Here come the electric boats

Maybe it was the $5-a-gallon gas we saw back at the beginning of the current economic slump or maybe it’s just part of the growing green movement, but the number of boat makers offering models with electric primary power instead of gas engines is amping up.

We aren’t quite there yet, but we are closing in on the day when volts and amps will become a serious alternative to gas and oil in marine propulsion.

A few years ago, I got a chance to run a full-size pontoon boat powered by Minn Kota’s E-Drive, a 48-volt primary electric motor system. It was my first time to skipper a boat larger than a skiff that didn’t have an internal combustion engine somewhere on it or in it, and when the speed reading on my handheld GPS unit passed 5 m.p.h., I was impressed.

Electric propulsion has been an option on pontoon and other boats, but its main thrust has been aimed at electric-only waters.

I started planning a project to put together a practical, all-electric fishing boat, and my first step was asking a local marine dealer’s advice on choosing an appropriate hull. The dealer picked up one of his 2010 G3 boat catalogs, and thumbed through it to the Eagle 176 Electric model. It is a 17-foot, 7-inch aluminum bass boat with Minn Kota’s E-Drive motor on the transom and 45-pound thrust Edge trolling motor on the bow, making it an all-electric fishing rig.

The boat can come equipped with six batteries: four for the E-Drive; one for electronics, pumps and accessories; and one for the bow-mounted trolling motor. An E-Drive can run wide open for about two hours on a single charge and longer at lower power settings. An angler could take along one of the new breed of generators slightly larger than a big tackle box to feed the onboard battery chargers and probably fish for a week on a gallon of gas.

A recent press release from Canadian boat builder Princecraft fired yet another torpedo into my project. Normally, boat builders create a boat first and then determine its method of propulsion, but Princecraft designed its Brio 15e and 17e pontoon boats for electric power and redesigned its 14-foot Yukon open fishing boat to better fit an electric outboard.

The 15- and 17-foot pontoons are more compact, lighter and have built-in battery storage. The Yukon DLe includes an overhead solar panel that produces enough power on a sunny day to troll at two m.p.h. and operate a fishfinder without any help from batteries.

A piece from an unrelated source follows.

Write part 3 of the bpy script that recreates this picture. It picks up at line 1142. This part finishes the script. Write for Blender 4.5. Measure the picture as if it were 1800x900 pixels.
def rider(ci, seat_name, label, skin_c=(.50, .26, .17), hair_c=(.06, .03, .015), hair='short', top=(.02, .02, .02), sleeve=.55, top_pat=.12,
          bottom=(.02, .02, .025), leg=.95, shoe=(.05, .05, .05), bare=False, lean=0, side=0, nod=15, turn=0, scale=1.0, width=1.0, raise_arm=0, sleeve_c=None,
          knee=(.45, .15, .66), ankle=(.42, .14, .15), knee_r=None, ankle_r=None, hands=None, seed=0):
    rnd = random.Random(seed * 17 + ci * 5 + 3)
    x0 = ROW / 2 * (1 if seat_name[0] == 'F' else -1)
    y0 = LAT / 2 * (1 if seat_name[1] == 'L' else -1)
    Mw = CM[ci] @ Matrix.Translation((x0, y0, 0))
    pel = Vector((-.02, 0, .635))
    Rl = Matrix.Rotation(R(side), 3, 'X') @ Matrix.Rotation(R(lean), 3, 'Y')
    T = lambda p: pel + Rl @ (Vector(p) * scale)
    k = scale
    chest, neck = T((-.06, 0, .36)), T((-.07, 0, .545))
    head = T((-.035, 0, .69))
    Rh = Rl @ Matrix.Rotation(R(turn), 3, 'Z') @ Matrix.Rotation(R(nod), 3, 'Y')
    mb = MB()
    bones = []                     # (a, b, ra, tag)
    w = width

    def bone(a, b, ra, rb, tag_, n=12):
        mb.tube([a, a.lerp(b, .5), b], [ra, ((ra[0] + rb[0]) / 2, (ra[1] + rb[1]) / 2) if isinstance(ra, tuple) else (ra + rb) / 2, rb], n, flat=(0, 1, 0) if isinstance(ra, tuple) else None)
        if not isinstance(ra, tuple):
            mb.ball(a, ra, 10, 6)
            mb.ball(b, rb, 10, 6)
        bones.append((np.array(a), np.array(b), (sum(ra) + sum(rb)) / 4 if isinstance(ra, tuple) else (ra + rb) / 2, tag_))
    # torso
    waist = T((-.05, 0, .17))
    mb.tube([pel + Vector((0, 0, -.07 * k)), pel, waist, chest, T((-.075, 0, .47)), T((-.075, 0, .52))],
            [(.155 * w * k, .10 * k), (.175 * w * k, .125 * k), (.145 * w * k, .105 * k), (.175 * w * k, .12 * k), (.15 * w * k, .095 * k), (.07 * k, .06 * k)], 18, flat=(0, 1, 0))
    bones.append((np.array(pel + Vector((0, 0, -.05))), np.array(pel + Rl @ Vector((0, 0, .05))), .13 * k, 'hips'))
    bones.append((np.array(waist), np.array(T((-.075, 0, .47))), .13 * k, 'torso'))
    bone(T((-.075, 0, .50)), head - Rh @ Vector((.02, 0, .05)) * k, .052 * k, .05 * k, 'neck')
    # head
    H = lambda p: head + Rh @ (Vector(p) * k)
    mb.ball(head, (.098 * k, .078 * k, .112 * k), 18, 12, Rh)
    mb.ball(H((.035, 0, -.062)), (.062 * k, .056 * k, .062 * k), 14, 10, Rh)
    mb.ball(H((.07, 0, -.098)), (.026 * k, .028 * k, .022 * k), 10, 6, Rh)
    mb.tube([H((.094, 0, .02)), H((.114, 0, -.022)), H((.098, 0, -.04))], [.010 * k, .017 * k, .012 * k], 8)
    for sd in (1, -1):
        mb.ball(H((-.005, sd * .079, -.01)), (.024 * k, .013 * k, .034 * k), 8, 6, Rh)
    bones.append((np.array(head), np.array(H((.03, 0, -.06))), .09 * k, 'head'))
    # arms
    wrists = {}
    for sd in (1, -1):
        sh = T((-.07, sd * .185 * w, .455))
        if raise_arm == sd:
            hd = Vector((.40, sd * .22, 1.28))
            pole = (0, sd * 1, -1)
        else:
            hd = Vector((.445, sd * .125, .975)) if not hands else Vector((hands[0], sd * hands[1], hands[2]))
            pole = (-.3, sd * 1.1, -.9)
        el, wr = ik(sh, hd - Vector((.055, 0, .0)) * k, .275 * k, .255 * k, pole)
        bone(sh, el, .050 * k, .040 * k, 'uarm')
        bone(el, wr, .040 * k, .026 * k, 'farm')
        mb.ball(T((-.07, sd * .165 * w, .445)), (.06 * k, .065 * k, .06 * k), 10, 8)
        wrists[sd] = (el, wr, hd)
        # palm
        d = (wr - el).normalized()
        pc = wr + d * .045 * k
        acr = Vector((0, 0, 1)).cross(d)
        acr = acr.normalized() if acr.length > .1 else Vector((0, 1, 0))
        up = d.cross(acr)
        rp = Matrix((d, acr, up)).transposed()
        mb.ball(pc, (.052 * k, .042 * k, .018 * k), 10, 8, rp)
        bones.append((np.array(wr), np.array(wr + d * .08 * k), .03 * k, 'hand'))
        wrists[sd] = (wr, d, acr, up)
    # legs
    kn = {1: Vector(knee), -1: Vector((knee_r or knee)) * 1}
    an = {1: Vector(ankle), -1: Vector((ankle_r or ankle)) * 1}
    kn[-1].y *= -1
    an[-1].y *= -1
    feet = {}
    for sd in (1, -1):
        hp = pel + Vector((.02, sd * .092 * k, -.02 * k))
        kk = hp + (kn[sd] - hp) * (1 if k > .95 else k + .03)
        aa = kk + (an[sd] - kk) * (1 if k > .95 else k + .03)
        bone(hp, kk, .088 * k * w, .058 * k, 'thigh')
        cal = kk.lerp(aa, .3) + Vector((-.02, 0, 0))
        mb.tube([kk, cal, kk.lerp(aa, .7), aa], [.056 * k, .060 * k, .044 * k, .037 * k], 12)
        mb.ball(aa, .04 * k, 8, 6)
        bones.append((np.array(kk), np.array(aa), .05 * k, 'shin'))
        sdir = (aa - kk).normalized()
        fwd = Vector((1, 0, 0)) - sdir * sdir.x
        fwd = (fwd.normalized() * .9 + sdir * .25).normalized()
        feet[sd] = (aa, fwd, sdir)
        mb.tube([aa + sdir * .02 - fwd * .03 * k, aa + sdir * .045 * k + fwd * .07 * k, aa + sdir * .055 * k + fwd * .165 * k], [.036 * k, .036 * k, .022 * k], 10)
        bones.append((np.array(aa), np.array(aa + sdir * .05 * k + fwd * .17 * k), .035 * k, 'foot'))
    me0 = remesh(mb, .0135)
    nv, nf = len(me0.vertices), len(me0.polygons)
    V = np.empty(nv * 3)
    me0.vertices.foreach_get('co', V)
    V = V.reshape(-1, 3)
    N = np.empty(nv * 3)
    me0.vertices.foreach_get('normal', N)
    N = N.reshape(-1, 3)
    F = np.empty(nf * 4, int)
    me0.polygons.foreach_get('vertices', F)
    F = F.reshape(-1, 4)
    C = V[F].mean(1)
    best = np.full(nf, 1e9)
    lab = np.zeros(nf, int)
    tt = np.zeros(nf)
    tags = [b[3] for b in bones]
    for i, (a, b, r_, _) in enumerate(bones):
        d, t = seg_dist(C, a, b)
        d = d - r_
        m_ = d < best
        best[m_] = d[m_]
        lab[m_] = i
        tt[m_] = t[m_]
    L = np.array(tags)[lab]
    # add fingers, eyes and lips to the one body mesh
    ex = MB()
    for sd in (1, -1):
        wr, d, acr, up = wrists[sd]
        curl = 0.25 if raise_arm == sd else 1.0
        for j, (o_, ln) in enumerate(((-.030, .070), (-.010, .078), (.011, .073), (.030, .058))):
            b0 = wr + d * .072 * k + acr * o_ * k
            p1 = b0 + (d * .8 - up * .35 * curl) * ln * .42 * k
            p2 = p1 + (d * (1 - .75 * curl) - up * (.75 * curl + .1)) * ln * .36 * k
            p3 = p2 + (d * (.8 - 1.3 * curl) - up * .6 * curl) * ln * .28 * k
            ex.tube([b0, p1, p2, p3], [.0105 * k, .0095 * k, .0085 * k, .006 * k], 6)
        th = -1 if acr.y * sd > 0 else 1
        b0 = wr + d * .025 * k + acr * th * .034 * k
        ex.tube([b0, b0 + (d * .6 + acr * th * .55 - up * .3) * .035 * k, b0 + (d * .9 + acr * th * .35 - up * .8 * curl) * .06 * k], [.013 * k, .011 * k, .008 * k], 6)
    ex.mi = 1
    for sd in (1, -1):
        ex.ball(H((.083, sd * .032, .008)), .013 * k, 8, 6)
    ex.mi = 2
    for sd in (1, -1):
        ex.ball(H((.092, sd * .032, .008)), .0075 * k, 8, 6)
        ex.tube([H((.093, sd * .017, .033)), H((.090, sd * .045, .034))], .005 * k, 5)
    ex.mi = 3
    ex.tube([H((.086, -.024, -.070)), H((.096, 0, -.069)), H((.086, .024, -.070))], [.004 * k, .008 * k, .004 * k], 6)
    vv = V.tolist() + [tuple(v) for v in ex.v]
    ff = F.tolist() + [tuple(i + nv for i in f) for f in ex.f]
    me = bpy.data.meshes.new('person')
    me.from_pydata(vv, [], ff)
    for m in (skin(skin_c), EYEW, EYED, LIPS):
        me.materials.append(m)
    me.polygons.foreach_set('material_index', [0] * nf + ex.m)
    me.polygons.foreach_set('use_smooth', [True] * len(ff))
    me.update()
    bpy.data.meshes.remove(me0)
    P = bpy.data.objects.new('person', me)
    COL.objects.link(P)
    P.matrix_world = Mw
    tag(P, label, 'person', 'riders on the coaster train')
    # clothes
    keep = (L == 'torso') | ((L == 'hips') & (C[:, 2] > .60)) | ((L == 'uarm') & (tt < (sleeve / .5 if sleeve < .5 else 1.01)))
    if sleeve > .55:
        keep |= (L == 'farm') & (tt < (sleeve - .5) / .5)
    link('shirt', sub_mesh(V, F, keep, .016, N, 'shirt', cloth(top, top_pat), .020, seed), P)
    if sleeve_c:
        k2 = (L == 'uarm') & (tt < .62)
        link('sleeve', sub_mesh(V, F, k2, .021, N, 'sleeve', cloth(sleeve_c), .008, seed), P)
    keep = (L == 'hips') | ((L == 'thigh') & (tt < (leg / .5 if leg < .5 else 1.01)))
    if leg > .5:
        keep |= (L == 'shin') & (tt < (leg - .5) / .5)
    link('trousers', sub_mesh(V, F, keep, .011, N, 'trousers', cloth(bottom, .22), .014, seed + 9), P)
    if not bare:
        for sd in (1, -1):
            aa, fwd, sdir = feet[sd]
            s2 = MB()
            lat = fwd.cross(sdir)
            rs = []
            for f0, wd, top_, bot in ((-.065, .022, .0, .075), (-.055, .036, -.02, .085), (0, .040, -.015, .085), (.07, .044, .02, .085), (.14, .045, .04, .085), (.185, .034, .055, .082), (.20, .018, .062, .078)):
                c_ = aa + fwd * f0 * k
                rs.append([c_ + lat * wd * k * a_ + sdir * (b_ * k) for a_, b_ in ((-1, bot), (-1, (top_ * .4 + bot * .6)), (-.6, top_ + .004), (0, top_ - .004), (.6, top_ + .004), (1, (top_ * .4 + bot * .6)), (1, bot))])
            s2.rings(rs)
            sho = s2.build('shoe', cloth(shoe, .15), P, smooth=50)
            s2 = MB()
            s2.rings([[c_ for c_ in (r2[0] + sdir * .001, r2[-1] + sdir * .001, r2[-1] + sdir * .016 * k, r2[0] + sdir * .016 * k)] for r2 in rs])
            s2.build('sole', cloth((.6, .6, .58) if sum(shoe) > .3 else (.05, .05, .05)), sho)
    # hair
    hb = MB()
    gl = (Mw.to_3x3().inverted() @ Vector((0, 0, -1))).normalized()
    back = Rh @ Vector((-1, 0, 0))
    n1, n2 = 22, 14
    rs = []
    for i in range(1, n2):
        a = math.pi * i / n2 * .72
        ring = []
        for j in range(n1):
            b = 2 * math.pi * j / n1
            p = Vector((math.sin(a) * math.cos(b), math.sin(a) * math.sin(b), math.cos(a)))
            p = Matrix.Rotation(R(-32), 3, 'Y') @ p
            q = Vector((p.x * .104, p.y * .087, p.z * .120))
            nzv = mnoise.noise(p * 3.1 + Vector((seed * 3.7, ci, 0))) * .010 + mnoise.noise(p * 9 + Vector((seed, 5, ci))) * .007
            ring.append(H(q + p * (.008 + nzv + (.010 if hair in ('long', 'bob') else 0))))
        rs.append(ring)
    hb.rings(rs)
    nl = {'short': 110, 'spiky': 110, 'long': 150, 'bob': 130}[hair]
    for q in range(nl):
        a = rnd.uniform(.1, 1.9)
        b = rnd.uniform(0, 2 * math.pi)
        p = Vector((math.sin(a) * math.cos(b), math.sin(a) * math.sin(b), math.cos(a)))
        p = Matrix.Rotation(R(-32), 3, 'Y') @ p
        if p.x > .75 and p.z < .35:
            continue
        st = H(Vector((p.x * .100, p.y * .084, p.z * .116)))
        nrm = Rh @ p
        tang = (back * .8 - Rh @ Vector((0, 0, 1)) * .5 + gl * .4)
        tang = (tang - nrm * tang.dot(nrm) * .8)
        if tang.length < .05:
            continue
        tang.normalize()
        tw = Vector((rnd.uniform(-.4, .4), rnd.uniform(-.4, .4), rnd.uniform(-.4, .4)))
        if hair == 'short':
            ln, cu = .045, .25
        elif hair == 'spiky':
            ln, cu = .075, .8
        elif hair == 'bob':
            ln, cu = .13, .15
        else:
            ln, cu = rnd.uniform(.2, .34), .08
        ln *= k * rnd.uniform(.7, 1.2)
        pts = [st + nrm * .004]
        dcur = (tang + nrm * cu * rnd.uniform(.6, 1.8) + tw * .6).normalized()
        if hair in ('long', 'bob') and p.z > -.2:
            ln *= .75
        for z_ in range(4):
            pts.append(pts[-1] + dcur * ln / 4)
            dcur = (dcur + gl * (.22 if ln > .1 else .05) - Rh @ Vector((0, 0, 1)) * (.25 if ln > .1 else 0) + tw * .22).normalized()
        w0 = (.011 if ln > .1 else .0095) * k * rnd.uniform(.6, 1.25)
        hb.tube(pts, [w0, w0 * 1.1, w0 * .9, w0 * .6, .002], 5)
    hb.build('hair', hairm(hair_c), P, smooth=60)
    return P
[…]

Princecraft uses German-built Torqeedo electric outboards including the 48-volt, 4.0R model said to equal the thrust of a 9.9-horsepower gas outboard. In tests, it has pushed a well-stocked, 24-foot pontoon boat 6.1 m.p.h. with seven people aboard. An integrated computer in the Torqeedo system combines information from motor, batteries and the motor’s GPS receiver to keep boaters aware of remaining battery power and cruising range.

I may be too old and brittle to even watch wakeboarding up close, but I’m still fascinated by Epic Boats’ new hybrid electric 23e wakeboard boat. It can pull boarders for an hour or produce a massive wave for wake surfers for three hours without using a drop of gas.

Its electric drive system performs like a 375-horsepower gas engine, easily pulling boarders at 36 m.p.h. using only the juice from its lithium batteries. An onboard generator can recharge the batteries in about an hour, or be left running to keep up with battery discharge during all-day boarding sessions.

Battery weight, capacity and cost have been the anchors slowing development of electric propulsion in both the boating and automotive industries. Both Epic Boats and Torqeedo electric outboards use lighter and more efficient lithium battery technology, but it’s expensive and will remain so until it becomes more widespread.

As an example, Torqeedo is bringing a 24-volt, lithium manganese marine battery to market that weighs 44 pounds, about one-fourth what a comparable lead-acid battery system would weigh. Unfortunately, the new battery will sell for about $2,400, about four times the cost of a pair of the best 12-volt, lead-acid batteries you could find.

How will the price come down? I’m betting that widespread use will have to start in the automotive industry as more electric cars appear and then trickle down to marine users. When it does, I plan to be first in line to buy an electrifying new Mercury Volterado or Yamaha Amp Max outboard!